A pessoa que se mata deriva, muitas vezes, de mazelas da saúde mental, ou da falta de assistência adequada diante das dificuldades da existência, e as lacunas de ações que promovam o socorro aos desesperados são causas de muitas abreviações da vida.

Por fim, a pena de morte é parte de uma trajetória que começa com o crime, e se dá não só pela via formal, mas também na casuística do linchamento e da execução sumária.
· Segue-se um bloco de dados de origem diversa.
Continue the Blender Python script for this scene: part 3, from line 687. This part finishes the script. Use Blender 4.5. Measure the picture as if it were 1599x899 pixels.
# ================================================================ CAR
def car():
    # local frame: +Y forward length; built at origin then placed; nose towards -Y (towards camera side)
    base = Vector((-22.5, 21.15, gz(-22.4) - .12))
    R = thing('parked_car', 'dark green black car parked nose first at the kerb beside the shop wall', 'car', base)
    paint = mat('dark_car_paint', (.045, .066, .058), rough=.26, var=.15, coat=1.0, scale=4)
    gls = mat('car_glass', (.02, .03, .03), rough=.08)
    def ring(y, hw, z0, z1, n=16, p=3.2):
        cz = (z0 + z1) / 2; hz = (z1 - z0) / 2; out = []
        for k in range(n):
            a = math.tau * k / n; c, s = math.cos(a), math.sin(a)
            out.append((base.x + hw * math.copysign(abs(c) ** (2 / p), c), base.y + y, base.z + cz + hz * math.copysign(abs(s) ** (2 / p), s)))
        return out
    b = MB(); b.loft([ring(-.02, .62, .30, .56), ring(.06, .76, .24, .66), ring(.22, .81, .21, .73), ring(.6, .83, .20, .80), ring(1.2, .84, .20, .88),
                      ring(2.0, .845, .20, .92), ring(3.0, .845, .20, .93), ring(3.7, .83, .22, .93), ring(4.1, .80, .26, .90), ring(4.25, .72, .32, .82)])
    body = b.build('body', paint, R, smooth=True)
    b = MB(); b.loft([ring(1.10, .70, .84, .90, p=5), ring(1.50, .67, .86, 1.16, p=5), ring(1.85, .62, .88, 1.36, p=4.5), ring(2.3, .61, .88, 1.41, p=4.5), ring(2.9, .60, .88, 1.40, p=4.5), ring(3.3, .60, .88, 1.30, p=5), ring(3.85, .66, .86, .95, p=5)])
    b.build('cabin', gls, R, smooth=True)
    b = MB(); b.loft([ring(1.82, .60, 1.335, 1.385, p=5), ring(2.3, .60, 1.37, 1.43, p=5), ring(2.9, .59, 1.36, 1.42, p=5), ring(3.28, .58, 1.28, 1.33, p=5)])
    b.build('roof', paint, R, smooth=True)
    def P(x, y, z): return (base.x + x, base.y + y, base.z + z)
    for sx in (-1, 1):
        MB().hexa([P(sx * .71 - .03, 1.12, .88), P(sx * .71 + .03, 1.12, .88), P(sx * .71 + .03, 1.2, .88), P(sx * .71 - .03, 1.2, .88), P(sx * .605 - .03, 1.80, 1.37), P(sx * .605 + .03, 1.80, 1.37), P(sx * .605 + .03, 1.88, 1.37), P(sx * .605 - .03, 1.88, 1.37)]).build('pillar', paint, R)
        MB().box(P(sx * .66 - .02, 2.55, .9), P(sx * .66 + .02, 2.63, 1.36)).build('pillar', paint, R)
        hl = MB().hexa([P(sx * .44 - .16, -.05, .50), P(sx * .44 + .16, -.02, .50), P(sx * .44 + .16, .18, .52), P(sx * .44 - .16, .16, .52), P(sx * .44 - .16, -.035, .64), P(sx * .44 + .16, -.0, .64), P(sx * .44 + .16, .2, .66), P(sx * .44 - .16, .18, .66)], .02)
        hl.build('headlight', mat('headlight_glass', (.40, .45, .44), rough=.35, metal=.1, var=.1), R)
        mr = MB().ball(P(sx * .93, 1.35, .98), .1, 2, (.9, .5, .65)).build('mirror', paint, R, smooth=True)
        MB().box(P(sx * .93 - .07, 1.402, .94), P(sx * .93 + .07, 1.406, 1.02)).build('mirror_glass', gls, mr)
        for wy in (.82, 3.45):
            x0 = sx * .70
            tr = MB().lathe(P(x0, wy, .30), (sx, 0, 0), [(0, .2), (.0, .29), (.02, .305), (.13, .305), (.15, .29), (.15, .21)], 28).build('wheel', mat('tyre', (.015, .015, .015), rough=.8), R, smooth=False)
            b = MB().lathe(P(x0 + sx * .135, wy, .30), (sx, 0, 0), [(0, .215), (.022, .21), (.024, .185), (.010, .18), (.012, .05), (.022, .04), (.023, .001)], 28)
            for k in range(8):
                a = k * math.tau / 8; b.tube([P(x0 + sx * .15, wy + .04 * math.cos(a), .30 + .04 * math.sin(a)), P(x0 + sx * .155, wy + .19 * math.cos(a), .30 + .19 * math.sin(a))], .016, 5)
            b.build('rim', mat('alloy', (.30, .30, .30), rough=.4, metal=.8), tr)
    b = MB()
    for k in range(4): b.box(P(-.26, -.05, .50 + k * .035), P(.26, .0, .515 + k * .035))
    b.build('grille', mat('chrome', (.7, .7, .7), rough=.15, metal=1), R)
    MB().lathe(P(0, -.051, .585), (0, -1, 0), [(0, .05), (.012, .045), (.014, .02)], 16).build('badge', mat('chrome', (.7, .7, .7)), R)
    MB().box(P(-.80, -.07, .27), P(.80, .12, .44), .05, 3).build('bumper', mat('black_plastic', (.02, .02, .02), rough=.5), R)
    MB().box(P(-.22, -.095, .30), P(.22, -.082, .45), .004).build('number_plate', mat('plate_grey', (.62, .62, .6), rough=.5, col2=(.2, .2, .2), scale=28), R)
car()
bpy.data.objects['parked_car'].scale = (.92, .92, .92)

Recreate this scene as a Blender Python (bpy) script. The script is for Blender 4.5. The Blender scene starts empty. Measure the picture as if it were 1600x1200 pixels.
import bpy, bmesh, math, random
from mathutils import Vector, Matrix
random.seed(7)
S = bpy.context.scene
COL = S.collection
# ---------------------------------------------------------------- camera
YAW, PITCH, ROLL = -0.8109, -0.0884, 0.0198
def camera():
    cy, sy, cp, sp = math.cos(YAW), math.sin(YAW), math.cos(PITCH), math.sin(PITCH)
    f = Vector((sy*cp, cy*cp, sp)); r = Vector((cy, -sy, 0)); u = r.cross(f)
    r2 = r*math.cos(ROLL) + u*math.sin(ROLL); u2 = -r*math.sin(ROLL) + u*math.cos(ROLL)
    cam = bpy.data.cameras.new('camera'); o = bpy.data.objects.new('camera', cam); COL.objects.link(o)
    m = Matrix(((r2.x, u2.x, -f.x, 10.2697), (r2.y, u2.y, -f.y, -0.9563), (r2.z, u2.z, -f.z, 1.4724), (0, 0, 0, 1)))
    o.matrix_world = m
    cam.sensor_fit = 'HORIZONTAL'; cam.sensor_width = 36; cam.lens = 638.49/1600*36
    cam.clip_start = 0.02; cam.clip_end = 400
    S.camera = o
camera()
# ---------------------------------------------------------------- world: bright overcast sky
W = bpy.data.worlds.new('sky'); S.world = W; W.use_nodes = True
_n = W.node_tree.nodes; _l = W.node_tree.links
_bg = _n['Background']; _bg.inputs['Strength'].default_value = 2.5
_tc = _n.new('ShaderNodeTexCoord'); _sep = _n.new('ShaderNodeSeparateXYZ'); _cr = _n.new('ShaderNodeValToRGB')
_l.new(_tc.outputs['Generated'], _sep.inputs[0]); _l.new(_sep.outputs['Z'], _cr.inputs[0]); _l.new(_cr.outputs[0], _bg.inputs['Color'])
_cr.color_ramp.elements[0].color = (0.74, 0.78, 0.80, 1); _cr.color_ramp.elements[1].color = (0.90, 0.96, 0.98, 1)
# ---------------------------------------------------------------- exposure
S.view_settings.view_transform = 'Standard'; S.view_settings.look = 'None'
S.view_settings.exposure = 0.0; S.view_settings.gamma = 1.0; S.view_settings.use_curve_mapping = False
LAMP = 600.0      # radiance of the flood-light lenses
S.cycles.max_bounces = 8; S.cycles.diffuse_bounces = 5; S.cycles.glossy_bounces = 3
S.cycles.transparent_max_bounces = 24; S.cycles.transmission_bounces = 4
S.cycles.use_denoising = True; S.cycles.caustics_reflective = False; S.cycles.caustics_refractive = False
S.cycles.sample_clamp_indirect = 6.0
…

Interessa entender o crime, suas razões e como diminuir a sua incidência.

Simplificar o debate no combate à questão pontual e na polarização do contra ou a favor alimenta tertúlias em redes sociais, mas pouco contribui com a discussão da defesa da vida em sua plenitude, como trazido em O Livro dos Espíritos sobre esses temas.

Trata-se de questões complexas e que não têm solução simples; e ficarmos como juízes impiedosos diante dessas situações concretas sem entender o seu contexto e as causas antecedentes é de uma crueldade atroz e pouco contribui com a causa.

Passados mais de trinta anos dessas campanhas, iludidos com acharmos que o cerne delas é mudar legislações ou promover testemunhos públicos, tem-se que as causas continuam por aí, pujantes, favorecendo a ocorrência dessas dores, e ficamos felizes, cumpridores de nosso dever espantando moscas, sem estar preocupados com curar as feridas.